Wojciech Lubertowicz w domu.Foto: mat. pras.

Tak jak wszyscy, muzyk boryka się przede wszystkim z odwoływaniem koncertów i niepewnością, która udziela się obecnie każdemu artyście. Nie można też przewidzieć, kiedy sytuacja ta się zmieni na lepsze, co sprawia, że muzycy mają się naprawdę o co martwić, bo koncerty są ich głównym źródłem utrzymania. Bez nich nie mają możliwości utrzymania się. - Dochodzą do tego wpływy z płyt czy tantiemy wykonawcze, ale w moim przypadku są zupełnie niewystarczające. Z racji mojego wykształcenia mam jeszcze alternatywę, bo jestem reżyserem dźwięku i pracuję teraz nad płytą folkowego zespołu z Kanady - opowiadał Wojtek Lubertowicz.

Artysta podkreślił fakt, że sytuacja ta dotyczy artystów na całym świecie. Internet jest w tym wszystkim wybawieniem, ale nie zawsze. - Artyści, którzy chcieli nagrać płytę, jeśli nie są w stanie zrobić tego w domu, nie mają co robić.  Po cichu liczę, że znajdziemy jakiś inny sposób dotarcia do publiczności i słuchaczy na żywo, bo korzystamy z dobrodziejstw internetu, ale internet nie rozwiązuje wszystkich problemów.

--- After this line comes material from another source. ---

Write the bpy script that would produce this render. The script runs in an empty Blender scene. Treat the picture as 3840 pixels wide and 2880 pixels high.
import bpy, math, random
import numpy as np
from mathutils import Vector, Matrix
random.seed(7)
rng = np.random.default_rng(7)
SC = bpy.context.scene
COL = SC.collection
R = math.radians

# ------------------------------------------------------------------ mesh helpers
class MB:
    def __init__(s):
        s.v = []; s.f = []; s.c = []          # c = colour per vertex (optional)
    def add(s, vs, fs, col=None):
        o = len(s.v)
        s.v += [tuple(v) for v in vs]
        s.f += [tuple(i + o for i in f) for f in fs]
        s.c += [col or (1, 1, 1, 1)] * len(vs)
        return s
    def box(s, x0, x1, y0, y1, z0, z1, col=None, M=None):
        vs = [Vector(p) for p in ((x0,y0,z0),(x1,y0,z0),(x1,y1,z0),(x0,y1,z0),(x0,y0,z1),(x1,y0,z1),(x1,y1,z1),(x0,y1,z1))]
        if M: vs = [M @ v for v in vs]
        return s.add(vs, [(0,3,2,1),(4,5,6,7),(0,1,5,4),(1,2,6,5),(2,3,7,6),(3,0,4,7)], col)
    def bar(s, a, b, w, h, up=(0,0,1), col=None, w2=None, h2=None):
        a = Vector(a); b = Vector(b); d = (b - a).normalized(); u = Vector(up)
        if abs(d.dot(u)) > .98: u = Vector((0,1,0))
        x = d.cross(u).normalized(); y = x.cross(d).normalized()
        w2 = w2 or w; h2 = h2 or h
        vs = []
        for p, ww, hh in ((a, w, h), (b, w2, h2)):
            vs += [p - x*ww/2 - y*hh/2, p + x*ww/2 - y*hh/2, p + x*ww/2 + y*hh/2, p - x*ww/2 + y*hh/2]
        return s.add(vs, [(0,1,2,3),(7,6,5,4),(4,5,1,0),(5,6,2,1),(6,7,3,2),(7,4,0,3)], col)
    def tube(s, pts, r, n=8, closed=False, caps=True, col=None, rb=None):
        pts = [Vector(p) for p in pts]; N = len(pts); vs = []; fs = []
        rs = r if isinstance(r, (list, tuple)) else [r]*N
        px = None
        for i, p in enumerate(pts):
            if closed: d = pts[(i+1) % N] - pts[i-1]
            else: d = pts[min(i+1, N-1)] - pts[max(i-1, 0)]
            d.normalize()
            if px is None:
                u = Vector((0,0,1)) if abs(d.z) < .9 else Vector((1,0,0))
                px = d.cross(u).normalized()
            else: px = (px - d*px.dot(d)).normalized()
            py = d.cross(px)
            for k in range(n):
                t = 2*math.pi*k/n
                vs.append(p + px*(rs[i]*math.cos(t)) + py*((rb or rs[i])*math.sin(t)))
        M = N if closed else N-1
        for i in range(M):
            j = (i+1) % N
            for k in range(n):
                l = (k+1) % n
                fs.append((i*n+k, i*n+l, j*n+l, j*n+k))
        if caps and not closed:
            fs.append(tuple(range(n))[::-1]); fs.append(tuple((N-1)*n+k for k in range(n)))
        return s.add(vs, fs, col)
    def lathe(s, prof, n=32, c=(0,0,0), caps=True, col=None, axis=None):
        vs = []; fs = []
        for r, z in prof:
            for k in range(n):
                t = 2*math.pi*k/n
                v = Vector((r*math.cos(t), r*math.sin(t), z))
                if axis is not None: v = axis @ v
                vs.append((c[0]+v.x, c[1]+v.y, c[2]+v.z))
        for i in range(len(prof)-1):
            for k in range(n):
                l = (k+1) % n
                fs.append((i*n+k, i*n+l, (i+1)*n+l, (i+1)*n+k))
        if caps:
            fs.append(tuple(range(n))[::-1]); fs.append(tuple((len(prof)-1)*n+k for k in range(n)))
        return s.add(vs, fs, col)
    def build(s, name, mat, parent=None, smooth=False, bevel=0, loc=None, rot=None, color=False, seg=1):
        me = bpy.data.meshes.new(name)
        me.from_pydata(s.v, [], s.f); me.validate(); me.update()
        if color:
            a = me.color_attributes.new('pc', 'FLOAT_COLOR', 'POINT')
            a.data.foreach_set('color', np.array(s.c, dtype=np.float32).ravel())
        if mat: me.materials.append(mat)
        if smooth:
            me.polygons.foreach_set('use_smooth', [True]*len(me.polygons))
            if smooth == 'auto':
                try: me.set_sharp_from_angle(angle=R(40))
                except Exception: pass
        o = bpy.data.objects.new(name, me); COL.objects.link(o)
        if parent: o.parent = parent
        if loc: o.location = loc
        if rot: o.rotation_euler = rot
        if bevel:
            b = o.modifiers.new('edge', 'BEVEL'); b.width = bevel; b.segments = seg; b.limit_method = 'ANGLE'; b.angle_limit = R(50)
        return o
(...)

Mnie brakuje interakcji z ludźmi, muzykami i publicznością. Musimy zrobić wszystko, żeby muzyka nie ucichła - przekonywał. Do nieuchronnych zmian podchodzi ze spokojem, a na razie skupia się na nagrywaniu solowych improwizacji.

***

Rozmawiał: Mateusz Dobrowolski

Data emisji: 7.05.2020

Godzina misji: 15.15

Wyemitowano w audycji "Źródła".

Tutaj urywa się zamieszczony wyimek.